##### Records provided
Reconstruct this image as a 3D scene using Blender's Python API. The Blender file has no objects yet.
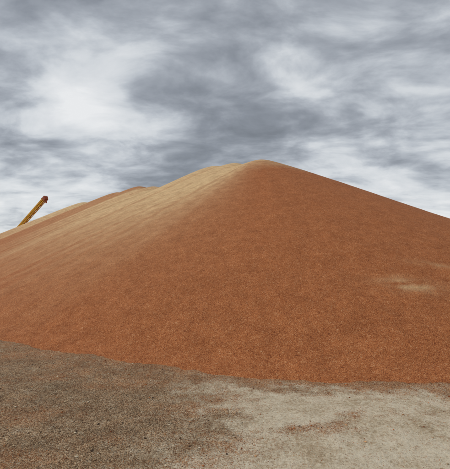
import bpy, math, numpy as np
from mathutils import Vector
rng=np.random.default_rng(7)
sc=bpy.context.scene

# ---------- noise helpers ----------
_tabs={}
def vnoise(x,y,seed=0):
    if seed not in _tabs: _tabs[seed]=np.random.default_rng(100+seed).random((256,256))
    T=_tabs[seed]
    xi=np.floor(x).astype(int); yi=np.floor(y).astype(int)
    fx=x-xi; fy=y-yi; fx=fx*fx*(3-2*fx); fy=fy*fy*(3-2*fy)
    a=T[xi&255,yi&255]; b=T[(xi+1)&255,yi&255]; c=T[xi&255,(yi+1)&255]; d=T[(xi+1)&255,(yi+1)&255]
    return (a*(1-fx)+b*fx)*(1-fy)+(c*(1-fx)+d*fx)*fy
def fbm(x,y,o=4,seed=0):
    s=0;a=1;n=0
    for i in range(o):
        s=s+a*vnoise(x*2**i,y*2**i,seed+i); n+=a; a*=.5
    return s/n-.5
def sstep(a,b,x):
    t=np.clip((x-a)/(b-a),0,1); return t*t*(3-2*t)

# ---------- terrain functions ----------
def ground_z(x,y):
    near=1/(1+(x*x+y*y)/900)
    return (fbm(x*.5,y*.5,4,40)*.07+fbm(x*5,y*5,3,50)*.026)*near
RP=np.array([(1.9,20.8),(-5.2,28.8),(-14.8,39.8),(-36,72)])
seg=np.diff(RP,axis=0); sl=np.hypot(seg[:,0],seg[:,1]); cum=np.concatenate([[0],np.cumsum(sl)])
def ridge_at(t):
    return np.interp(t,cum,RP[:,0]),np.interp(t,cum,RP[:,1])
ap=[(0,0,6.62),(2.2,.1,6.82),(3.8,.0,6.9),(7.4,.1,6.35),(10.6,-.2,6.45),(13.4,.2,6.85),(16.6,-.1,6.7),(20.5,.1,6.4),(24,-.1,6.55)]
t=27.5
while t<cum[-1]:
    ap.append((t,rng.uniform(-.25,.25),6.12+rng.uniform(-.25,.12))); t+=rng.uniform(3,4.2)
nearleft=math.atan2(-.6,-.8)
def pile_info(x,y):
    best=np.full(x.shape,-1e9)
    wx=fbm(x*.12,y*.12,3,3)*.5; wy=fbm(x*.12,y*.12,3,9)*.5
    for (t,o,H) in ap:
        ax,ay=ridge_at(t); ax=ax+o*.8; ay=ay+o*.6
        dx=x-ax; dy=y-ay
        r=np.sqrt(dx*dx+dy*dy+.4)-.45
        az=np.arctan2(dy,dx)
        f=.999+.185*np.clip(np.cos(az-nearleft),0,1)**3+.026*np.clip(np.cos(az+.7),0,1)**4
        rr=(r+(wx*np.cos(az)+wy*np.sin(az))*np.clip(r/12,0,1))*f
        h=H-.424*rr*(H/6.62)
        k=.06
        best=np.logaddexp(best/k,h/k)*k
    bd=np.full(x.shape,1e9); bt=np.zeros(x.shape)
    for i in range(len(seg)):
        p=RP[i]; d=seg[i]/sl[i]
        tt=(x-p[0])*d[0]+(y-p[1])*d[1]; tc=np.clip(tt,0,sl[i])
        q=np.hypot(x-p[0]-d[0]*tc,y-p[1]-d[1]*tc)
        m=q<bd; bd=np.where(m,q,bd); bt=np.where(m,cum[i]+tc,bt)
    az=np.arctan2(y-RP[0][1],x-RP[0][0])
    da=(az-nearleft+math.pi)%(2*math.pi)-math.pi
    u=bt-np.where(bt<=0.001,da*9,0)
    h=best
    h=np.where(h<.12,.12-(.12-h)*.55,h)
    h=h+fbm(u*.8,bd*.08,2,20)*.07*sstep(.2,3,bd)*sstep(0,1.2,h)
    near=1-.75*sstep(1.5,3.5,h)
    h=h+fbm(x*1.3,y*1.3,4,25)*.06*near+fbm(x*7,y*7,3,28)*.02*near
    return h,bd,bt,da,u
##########
##### Records provided
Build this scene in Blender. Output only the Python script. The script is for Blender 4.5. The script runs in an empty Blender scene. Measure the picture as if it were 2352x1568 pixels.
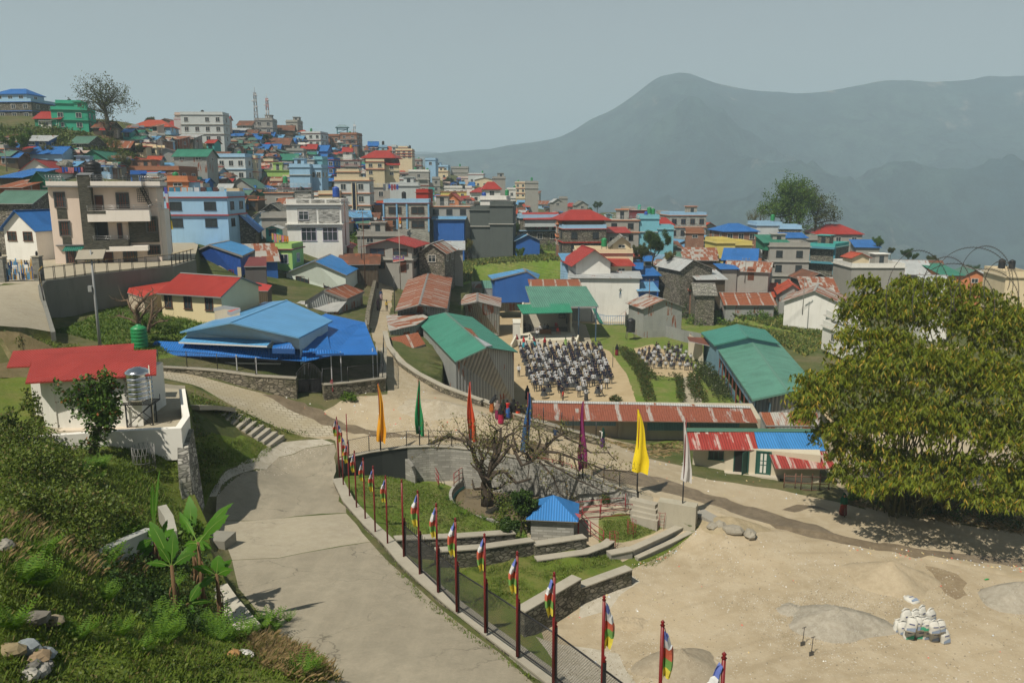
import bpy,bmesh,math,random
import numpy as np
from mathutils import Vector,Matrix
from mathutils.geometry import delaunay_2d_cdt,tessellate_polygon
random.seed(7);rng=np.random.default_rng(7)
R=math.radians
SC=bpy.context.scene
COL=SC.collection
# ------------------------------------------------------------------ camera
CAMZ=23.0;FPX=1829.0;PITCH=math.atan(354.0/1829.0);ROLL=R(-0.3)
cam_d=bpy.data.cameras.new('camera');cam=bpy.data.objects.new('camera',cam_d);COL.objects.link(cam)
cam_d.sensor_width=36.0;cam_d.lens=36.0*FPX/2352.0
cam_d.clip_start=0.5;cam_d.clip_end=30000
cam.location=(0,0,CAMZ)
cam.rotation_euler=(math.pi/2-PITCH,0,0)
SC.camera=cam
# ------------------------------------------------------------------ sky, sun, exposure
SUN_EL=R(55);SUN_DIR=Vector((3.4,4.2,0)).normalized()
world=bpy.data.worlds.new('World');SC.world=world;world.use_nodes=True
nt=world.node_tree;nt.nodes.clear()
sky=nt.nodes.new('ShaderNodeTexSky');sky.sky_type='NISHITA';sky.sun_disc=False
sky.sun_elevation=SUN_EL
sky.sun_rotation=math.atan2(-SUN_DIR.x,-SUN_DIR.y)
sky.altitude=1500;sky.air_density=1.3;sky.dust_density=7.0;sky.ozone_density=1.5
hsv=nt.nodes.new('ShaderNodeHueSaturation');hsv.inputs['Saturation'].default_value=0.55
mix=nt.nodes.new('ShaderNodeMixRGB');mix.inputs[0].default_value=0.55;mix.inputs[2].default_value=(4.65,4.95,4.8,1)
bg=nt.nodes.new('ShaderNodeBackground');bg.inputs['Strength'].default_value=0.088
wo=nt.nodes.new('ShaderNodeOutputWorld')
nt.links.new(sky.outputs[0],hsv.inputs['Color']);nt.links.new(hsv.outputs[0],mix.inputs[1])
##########
> [To be done]:
Give back the exact lines above, running from the one that has "Reconstruct this image" through the one that has "t=np.clip((x-a)/(b-a),0,1); return t*t*(3-2*t)", with nothing added and no pictures.

> [Response to the task]:
Reconstruct this image as a 3D scene using Blender's Python API. The Blender file has no objects yet.
import bpy, math, numpy as np
from mathutils import Vector
rng=np.random.default_rng(7)
sc=bpy.context.scene

# ---------- noise helpers ----------
_tabs={}
def vnoise(x,y,seed=0):
    if seed not in _tabs: _tabs[seed]=np.random.default_rng(100+seed).random((256,256))
    T=_tabs[seed]
    xi=np.floor(x).astype(int); yi=np.floor(y).astype(int)
    fx=x-xi; fy=y-yi; fx=fx*fx*(3-2*fx); fy=fy*fy*(3-2*fy)
    a=T[xi&255,yi&255]; b=T[(xi+1)&255,yi&255]; c=T[xi&255,(yi+1)&255]; d=T[(xi+1)&255,(yi+1)&255]
    return (a*(1-fx)+b*fx)*(1-fy)+(c*(1-fx)+d*fx)*fy
def fbm(x,y,o=4,seed=0):
    s=0;a=1;n=0
    for i in range(o):
        s=s+a*vnoise(x*2**i,y*2**i,seed+i); n+=a; a*=.5
    return s/n-.5
def sstep(a,b,x):
    t=np.clip((x-a)/(b-a),0,1); return t*t*(3-2*t)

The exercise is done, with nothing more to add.